Yesterday, panellists at the IFA Congress in Berlin, including OECD deputy director Grace Perez-Navarro, said that multinationals should consider tax morality and compliance as responsible business conduct.
“When we think about the willingness of paying tax, it’s not a question as to whether they will pay tax. The question is how they will comply with the law.

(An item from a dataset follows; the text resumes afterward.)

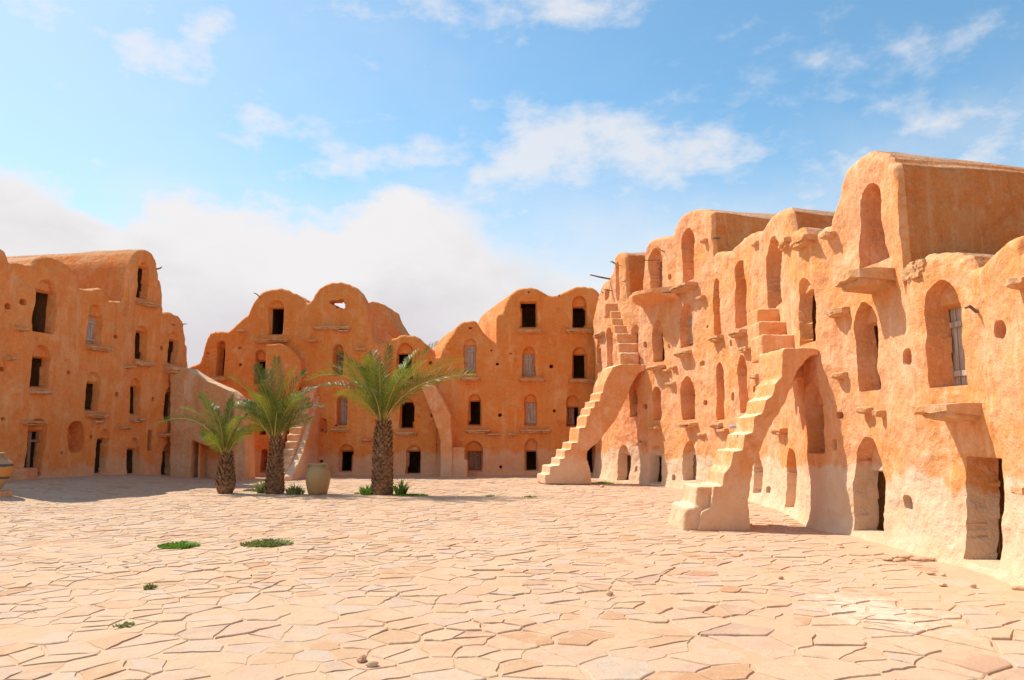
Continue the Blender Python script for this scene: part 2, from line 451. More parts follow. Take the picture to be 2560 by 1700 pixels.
        for i, o in enumerate(s.opens):
            sel = lq == i
            if o['k'] == 'hole':            # through: drop the fully inside faces, keep the broken rim
                all_in = (np.stack([lab[:-1, :-1], lab[1:, :-1], lab[1:, 1:], lab[:-1, 1:]], -1).reshape(-1, 4) == i).all(1)
                sel = sel & ~all_in
            if sel.sum() < 1: continue
            nm = 'doorway' if (o['k'] in 'dw' and o['zo'] < .45) else names[o['k']]
            if 'room' in o:                 # the sheet is open here: a chamber lies behind
                op = o['room'].reshape(-1)
                sel = sel & ~op[quad].all(1)
            o['obj'] = sub(nm, sel, wallmat, root)
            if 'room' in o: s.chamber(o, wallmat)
            if o['k'] == 'w': s.door(o)
        # vault roofs: the outline swept back into the block
        ks = np.array([0, .12, .4, .58, .62, 1.0, 1.8, 2.8, 3.9, sweep_d]); sv = np.array([*sweep, 0.]); sv /= np.linalg.norm(sv)
        tp = W[:, -1, :]; rows_ = []
        for j, k in enumerate(ks):
            r_ = tp + sv * k
            sag = (.10 * perlin(u * 1.1, u * 0 + k * .7, seed + 5) + .10 * perlin(u * .3 + 40, u * 0 + k * .5, seed + 6)) * min(1, k)
            r_[:, 2] += sag + .03 * perlin(u * 4, u * 0 + k * 3, seed + 8) * min(1, k * 2)
            if ruin is not None and k > .6:
                a0 = s.hit(*ruin[0])[0]; a1 = s.hit(*ruin[1])[0]; zr = s.hit(*ruin[0])[1] - .05 * k
                q = (u > a0) & (u < a1); r_[q, 2] = np.minimum(r_[q, 2], zr + .1 * perlin(u[q] * 2, u[q] * 0 + k, 5))
            rows_.append(r_)
        last = rows_[-1].copy(); last[:, 2] = zb; rows_.append(last)
        RV = np.stack(rows_, 0).reshape(-1, 3); m_ = len(rows_)
        ii = np.arange(m_ * n).reshape(m_, n)
        qf = np.stack([ii[:-1, :-1], ii[:-1, 1:], ii[1:, 1:], ii[1:, :-1]], -1).reshape(-1, 4)
        if ruin is not None:
            gap = np.zeros((m_ - 1, n - 1), bool); gap[3] = (u[:-1] > a0) & (u[1:] < a1)
            qf = qf[~gap.reshape(-1)]
        mesh('vault_roof', RV, qf, ROOFM, root, 50)

    def hit(s, px, py):
        d = ray(px, py); az = d[0] / d[1]
        u = float(np.interp(az, s.az, s.S)) if s.az[-1] > s.az[0] else float(np.interp(-az, -s.az, s.S))
        y = float(np.interp(u, s.S, s.Q[:, 1])); k = y / d[1]
        return u, CAM_Z + d[2] * k, y

    def pos(s, u, out=0.0):
        x = np.array([np.interp(u, s.S, s.Q[:, 0]), np.interp(u, s.S, s.Q[:, 1])])
        n = np.array([np.interp(u, s.S, s.Nn[:, 0]), np.interp(u, s.S, s.Nn[:, 1])])
        return x - n * out

    def frame(s, u):
        t = np.array([np.interp(u, s.S, s.T[:, 0]), np.interp(u, s.S, s.T[:, 1])]); n = np.array([np.interp(u, s.S, s.Nn[:, 0]), np.interp(u, s.S, s.Nn[:, 1])])
        return t / np.linalg.norm(t), n / np.linalg.norm(n)

    def chamber(s, o, mat):
        u0, u1, dp = o['rc']; zo, zl = o['zo'] - .12, o['zl'] if o['k'] != 'r' else o['zt']; e = .2; dp -= .015; de = dp + s.room
        def pt(u, d, z): q = s.pos(u, -d); return (q[0], q[1], z)
        A = [pt(u0 + .01, dp, zo), pt(u1 - .01, dp, zo), pt(u1 - .01, dp, zl), pt(u0 + .01, dp, zl)]
        B = [pt(u0 - e, dp, zo - .05), pt(u1 + e, dp, zo - .05), pt(u1 + e, dp, zl + e), pt(u0 - e, dp, zl + e)]
        C_ = [pt(u0 - e, de, zo - .05), pt(u1 + e, de, zo - .05), pt(u1 + e, de, zl + e), pt(u0 - e, de, zl + e)]
        Fc = [(i, (i + 1) % 4, 4 + (i + 1) % 4, 4 + i) for i in range(4)] + [(4 + i, 4 + (i + 1) % 4, 8 + (i + 1) % 4, 8 + i) for i in range(4)] + [(8, 9, 10, 11)]
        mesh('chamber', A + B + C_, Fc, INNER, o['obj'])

    def door(s, o):
        """plank door standing in the opening of a recess"""
        t, n = s.frame(o['uc']); p = s.pos(o['uc']); b = MB(); st = o.get('door', 'full')
        dep = o['rr'] + .10; u0, u1 = -o['a'] + o['ins'] * .3, o['a'] - o['ins'] * .3; z0 = o['zo'] - .02; z1 = o['zl'] + .05
        z1 = z0 + (z1 - z0) * o.get('dh', 1.0)
        if st == 'half': u1 = u0 + (u1 - u0) * .62
        if st == 'left': u0 = u0 + (u1 - u0) * .35
        k = max(3, int(round((u1 - u0) / .12))); wd = (u1 - u0) / k
        def pt(u, d, z): q = p + t * u + n * d; return (q[0], q[1], z)
        def bx(a, c, d0, d1, za, zb, lean=0):
            b.box8([pt(a, d0, za), pt(c, d0, za), pt(c, d1, za), pt(a, d1, za), pt(a + lean, d0, zb), pt(c + lean, d0, zb), pt(c + lean, d1, zb), pt(a + lean, d1, zb)])
        for i in range(k):
            if st == 'slat' and i % 2: continue
            g = .006; zz1 = z1 - rng.uniform(0, .06); off = rng.uniform(0, .015)
            bx(u0 + i * wd + g, u0 + (i + 1) * wd - g, dep + off, dep + .03 + off, z0 + rng.uniform(0, .03), zz1, rng.uniform(-.008, .008))
        for f in (.18, .74):
            zc = z0 + (z1 - z0) * f; bx(u0, u1, dep - .03, dep - .002, zc - .035, zc + .035)
        d = b.build('door', o.get('wood', WOOD), o['obj'])
        d['label'] = 'weathered plank door'

    def ledge(s, x0, x1, y, p=None, th=.085, z_off=0, side=None):
        ua, za, ya = s.hit(x0, y); ub, zb, yb = s.hit(x1, y); ym = (ya + yb) / 2
        side = s.side if side is None else side
        if p is None: p = (.28 if side == 0 else float(np.clip(.5 * (x1 - x0) * ym / F, .14, .62)))
        if side < 0: ua = s.hit(min(x0 + .85 * p * F / ya, x1 - 5), y)[0]
        if side > 0: ub = s.hit(max(x1 - .55 * p * F / yb, x0 + 5), y)[0]
        u0, u1 = sorted((ua, ub)); z = (za + zb) / 2
        um = (u0 + u1) / 2; z = s.hit((x0 + x1) / 2, y)[1] if side == 0 else s.hit(x1 if side < 0 else x0, y)[1]
        b = MB(); layers = 2 if (u1 - u0) > .5 else 1
        for l in range(layers):
            pp = p * (1 - .18 * l); zt = z - l * th * .8; t_ = th * (1 if l == 0 else .8)
            k = max(5, int((u1 - u0) / .09)); us = np.linspace(u0 - .04 + l * .05, u1 + .04 - l * .05, k)
            prof = pp * (.80 + .2 * np.sin(np.linspace(.25, math.pi - .25, k))) + rng.normal(0, .022, k)
            V = []; 
            for q, (uu, o_) in enumerate(zip(us, prof)):
                A = s.pos(uu, -.15); B = s.pos(uu, o_ * .55); C = s.pos(uu, o_); jt = rng.normal(0, .009)
                V += [(A[0], A[1], zt), (B[0], B[1], zt + jt), (C[0], C[1], zt - .018 + jt), (C[0], C[1], zt - t_ * .8 + rng.normal(0, .012)), (B[0], B[1], zt - t_ * 1.1), (A[0], A[1], zt - t_ * 1.5)]
            Fc = []
            for q in range(k - 1):
                for r in range(6): Fc.append((q * 6 + r, q * 6 + (r + 1) % 6, (q + 1) * 6 + (r + 1) % 6, (q + 1) * 6 + r))
            Fc += [tuple(range(6)), tuple((k - 1) * 6 + r for r in range(5, -1, -1))]
            b.add(V, Fc)
        o = b.build('ledge', LEDGEM, s.root, 32)
        return o

    def stick(s, a, c, rad=.022, out=None):
        ua, za, ya = s.hit(*a); A = s.pos(ua, -.12); P0 = np.array([A[0], A[1], za]); A1 = s.pos(ua, .02); P1 = np.array([A1[0], A1[1], za])
        d = ray(*c); yy = ya + (out if out is not None else 0)
        P2 = np.array([d[0] * yy / d[1], yy, CAM_Z + d[2] * yy / d[1]])
        mid = (P1 + P2) / 2 + np.array([0, 0, rng.uniform(-.04, .05)])
        b = MB(); b.tube([P0, P1, mid, P2], [rad * 1.1, rad, rad * .9, rad * .6], 7)
        return b.build('beam', STICK, s.root, 40)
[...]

This is a question of responsible business conduct,” said the soon-to-be OECD director.
The OECD’s due diligence guidance for multinational enterprises (MNEs) established a code of conduct for businesses, and aims to promote tax compliance in line with the spirit of the law in the countries they operate.
On September 5, the OECD also published a report on tax morality that focused on building trust between tax administrations and businesses – one of the big issues that can jeopardise the process, according to Perez-Navarro.
“Tax authorities don’t trust the information given to them and MNEs don’t trust administrations to use the information in an appropriate way to comply with the law,” she said.
“Business behaviour is seen more positively in OECD countries and areas of routine compliance [than in areas where] there is more subjectivity. This [requires] increasing transparency and information” added Perez-Navarro.
Increasing collaborative programmes between taxpayers and authorities could strengthen communication between both, as well as raise capacity for tax auditors.
“We also need to help multinationals for tax administrations to better understand businesses’ structure and value chain,” explained Perez-Navarro.
This could be key to increasing trust and compliance.
But Gustavo Scravaglieri, partner at big four firm EY in Argentina, says that though tax morality is an “ingredient” of tax planning, it is not the whole recipe.
Tax planning is a business responsibility, according to Scravaglieri, in which multiple stakeholders have different understandings of morality.
“It is good to gain certainty when we say morality. Tax law spirit and interpretation are dynamic,” he said at the panel.
“There morality is something that comes afterwards. It is not morality and then tax. Otherwise, we wouldn’t need a law to pay for something. We need to start thinking about whether it is fair or not. We need to follow the law and spirit. It is not a voluntary payment,” added Scravaglieri.
Boundaries are essential for tax morality. Understanding limits means corporations will not be able to break trust with tax authorities.